I was giving my students what I wanted them to have—things that were important to me so I could turn them into the next generation of college graduates. I was failing to consider their dreams, values, and plans.

There’s a disconnect, sometimes, between the ideals of educators and the goals of students and families. The system tries to tell families what’s best for their kids. It’s presumptuous and degrading.

I was guilty.

You will all go to Yale and Harvard and get degrees in…

There’s only one solution. Listen. If I want students to listen, I must do the same. Listen to what’s deep in their hearts. What do they hope to get out of my class? How can I help them hone in on their hopes and dreams then convert them to reality? No one cares about anything I teach unless it serves them. I have to provide the value—show how the skills I teach will help them build their future.
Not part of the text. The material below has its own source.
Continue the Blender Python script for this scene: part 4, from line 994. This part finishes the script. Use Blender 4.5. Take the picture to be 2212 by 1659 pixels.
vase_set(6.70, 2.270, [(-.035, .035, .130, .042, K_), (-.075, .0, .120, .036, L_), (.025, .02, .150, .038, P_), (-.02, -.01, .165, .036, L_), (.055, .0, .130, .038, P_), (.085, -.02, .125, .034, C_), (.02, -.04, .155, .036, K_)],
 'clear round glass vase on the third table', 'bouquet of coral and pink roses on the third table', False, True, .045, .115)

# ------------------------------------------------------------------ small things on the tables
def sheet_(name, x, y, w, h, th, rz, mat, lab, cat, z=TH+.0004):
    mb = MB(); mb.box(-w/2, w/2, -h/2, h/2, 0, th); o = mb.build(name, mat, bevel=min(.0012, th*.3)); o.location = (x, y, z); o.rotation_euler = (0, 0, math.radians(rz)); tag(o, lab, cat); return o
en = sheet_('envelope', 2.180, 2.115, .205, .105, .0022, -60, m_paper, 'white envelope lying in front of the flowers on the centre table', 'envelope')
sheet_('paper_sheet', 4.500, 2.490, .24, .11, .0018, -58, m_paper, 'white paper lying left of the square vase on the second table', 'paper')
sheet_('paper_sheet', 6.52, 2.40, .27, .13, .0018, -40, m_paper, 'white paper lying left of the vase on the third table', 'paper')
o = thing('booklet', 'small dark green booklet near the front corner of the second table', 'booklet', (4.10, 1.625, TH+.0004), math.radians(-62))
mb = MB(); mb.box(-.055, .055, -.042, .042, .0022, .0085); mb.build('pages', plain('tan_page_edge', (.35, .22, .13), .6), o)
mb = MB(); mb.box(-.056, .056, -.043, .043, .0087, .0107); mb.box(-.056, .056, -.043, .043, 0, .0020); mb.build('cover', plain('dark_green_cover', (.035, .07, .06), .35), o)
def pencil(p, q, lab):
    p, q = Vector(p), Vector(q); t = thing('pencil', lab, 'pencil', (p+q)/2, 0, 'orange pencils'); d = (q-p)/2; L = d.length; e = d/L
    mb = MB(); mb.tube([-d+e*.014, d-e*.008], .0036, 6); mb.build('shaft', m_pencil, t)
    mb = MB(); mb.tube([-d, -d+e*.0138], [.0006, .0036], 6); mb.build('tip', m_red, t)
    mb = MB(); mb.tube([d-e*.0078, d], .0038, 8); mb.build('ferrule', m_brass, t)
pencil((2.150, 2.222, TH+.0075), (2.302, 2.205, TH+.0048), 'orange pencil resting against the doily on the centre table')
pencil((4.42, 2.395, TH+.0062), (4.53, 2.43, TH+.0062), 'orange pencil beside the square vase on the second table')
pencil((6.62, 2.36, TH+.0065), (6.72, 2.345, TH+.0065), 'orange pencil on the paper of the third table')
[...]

Encourage dreams, not construct them. Hand kids the hammer and the saw, let them build.

There’s always temptation to superimpose my values upon students. Creating a “generation of scholars” was my dream, not theirs, and not a particularly useful one at that.

“Shakespeare’s Not for Me” had a family business. A towing company. Not only did he have a towing company, he had what he did not know was a solid business plan.

“I’m going to expand our towing contracts with police departments, and buy more trucks to take over this area, too.” I’d paid lots of tow bills working in insurance. This kid had everything he needed to make his dreams real—he didn’t need a dime to do it. Shakespeare, he thought, was getting in his way. Dead bards should never interfere with the financial success of the living.

Even so, I asked him to give Shakespeare a chance. I’d enjoyed learning about the life and times of one of the greatest men in Western literary tradition–I’d been lucky enough to study under someone who brought him to life so the themes became timeless. The characters could have been any people crossing my path. Some, perhaps, even me. The lessons applicable to every generation–universal themes deconstructed and recreated by nearly every author who walked thereafter.

“Listen,” I told “Shakespeare’s Not for Me.” “Sometimes things we learn now pop up and help us later when we don’t expect it, or at the very least make our lives a little bit better. That’s been my experience, anyway. The things I learn today meet up with things I learned yesterday, and eventually turn into something I never expected. Something amazing.” I asked him to consider that, and remember our conversation someday in the future.

“Shakespeare’s Not for Me” listened. He gave me a shot at teaching, and I helped him the best I could with his plans. I don’t know what became of him, only that we both learned from each other, our lives all the better for the opportunity.

Sometimes I get discouraged. I wonder if I matter. If I’m still replaceable like I was in so many other jobs and careers, measured only by numbers.

I look down at a quote scrawled across a page in a book. A friend wrote—quite simply—“You…are….magic.” Sometimes I need magic. Other times I think I might be that magic. The thought keeps me going just a little while longer.

Teaching should never be a one way street.

I came to teaching to change the world.

In the process, I changed myself.

This post was by request by Misfit, Inc. for the Shakespeare 450th birthday celebration. It’s submitted here next to real live bards and poets. I bet they don’t like my title. I told them next year we’re writing about Thoreau.